Rubin
Rubin

Reputation: 39

Perl's regular expression modifier

What does the following Perl regular expression modifer do?

/o

For example,

$string =~ /foo\(\"([^\)]*)\"\)/o)   

What does the /o mean?

Upvotes: 1

Views: 354

Answers (3)

Connor Hull
Connor Hull

Reputation: 153

It tells Perl to only compile the expression once.
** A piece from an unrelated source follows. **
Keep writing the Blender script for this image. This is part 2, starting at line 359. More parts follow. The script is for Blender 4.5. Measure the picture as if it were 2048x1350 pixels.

See What is /o really for?.

Upvotes: 6

ikegami
ikegami

Reputation: 385764

Absolutely nothing!

It affects interpolation, and nothing is being interpolated into that pattern.

Were there something interpolated, /o would cause the interpolation to only happen once, no matter how many times the match operator is executed.

>perl -E"for (['o','foo'],['a','bar'],['e','neo']) {
    my ($pat, $s) = @$_; say $s =~ /$pat/ ? $& : 0 }"
o
a
e

>perl -E"for (['o','foo'],['a','bar'],['e','neo']) {
    my ($pat, $s) = @$_; say $s =~ /$pat/o ? $& : 0 }"
o
0
o

Upvotes: 5

sergio
sergio

Reputation: 69027

The /o option for regular expressions (documented in perlop and perlreref) tells Perl to compile the regular expression only once. This is only useful when the pattern contains a variable. Perls 5.6 and later handle this automatically if the pattern does not change.